Diese neue Praxis des Primats sei mehr „als eine bloße organisatorische Veränderung; sie stelle die getreue Umsetzung der vom Konzil formulierten Prinzipien dar. Vitali zitierte dabei aus Lumen gentium, wo es heißt, dass „die rechtmäßigen Verschiedenheiten“ innerhalb der Kirche „der Einheit nicht nur nicht schaden, sondern ihr vielmehr dienen“ (Lumen gentium, 13)." (Ebd.)

Die theologischen Foren – wie die Verschränkung der Akteure in den Pressebriefings zeigt – sind nah an den Fragestellungen, die in der Synodenaula obenauf liegen. Die Fragen welche Aufgaben den Teil- und Ortskirchen mit ihren Bischofskonferenzen zukommen, dass sie weniger dazu da seien „neue Dogmen zu verkünden, als in ihrer Weise den Glauben der Kirche zu inkulturieren“ – wie der Präfekt des Dikasteriums für Kommunikation, Paolo Ruffini in der heutigen Pressekonferenz eine Stimme aus dem Synodenplenum wiedergab, beschreiben bereits schon eine vermittelnde Position zwischen Polaritäten. „Diese Polaritäten, die keine Polarisierungen sind“ – in der Formulierung der italienischen Ordensfrau Sr. Samuela Maria Rigon SSM im Pressebriefing  prägten derzeit die Diskussion der freien Redebeiträge der Synodenversammlung.

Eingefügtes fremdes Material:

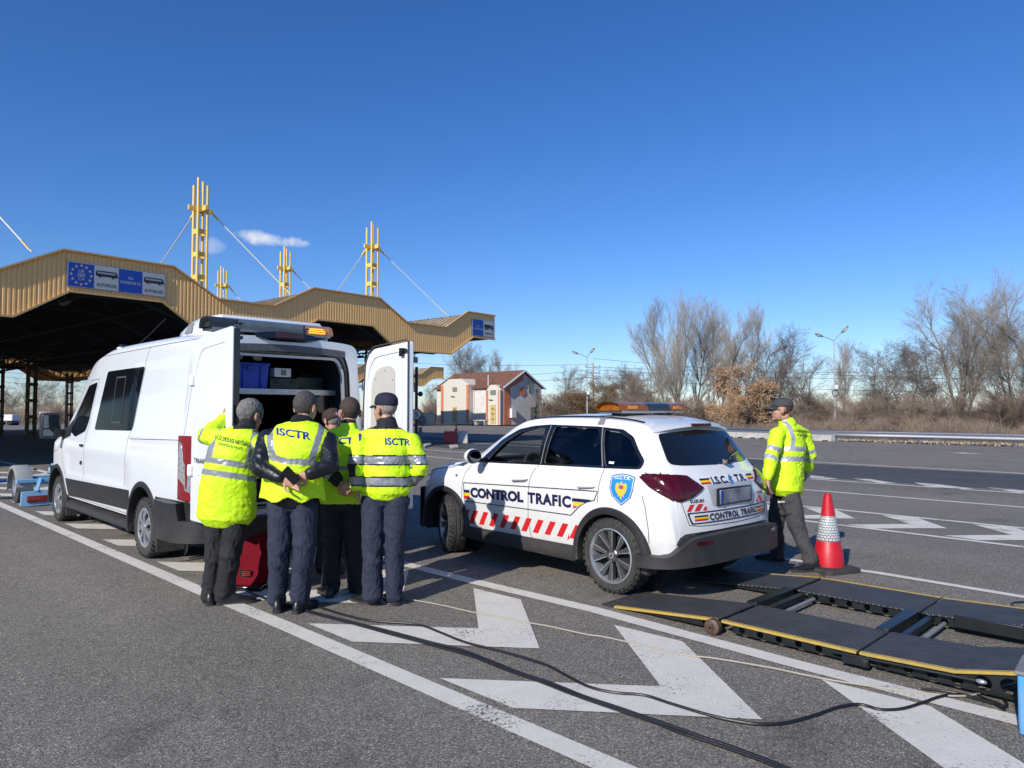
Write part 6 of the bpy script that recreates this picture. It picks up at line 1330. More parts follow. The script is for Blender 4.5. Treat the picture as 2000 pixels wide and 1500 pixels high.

Dass Spannung zum Leben dazugehöre, wie auch ein gewisser Druck – gleich dem Blutdruck im Körper eines Menschen –zur Vitalität in der Kirche, unterstrich Kardinal Gérald Cyprien Lacroix, Erzbischof von Québec/Kanada, für den der in der theologischen Auseinandersetzung zum Ausdruck kommende Wandel auch mit einer Umkehr zu tun hat, zu der der Herr die Kirche und jeden Einzelnen heute ruft ist. Alle wissen dabei, dass sich abhängig von der Neujustierung des Verhältnisses von Orts- und Weltkirche, einer neuen Verhältnisbestimmung von Lehrautorität den verschiedenen Ebenen, auch viele weitere derzeit in den Arbeitsgruppen beratene Themen bewegen werden. 

"Zuvor war unter anderem gefordert worden, neben oder alternativ zu den bereits bestehenden nationalen Bischofskonferenzen auch kontinentale Beratungs- und Beschluss-Organe mit eigenen Regeln zu errichten. Sie sollten auch in Fragen der Lehre und der Kirchendisziplin eigene Autorität haben. Dazu gehört unter anderem auch die Ehelosigkeit der Priester." (katholisch.de 16.10.24)

Und ich möchte ergänzen: Ebenso die Frage neuer Leitungsämter für Frauen, der Diakonat der Frau, selbst wenn dies nicht überall in der Welt gleichermaßen umgesetzt werden wird.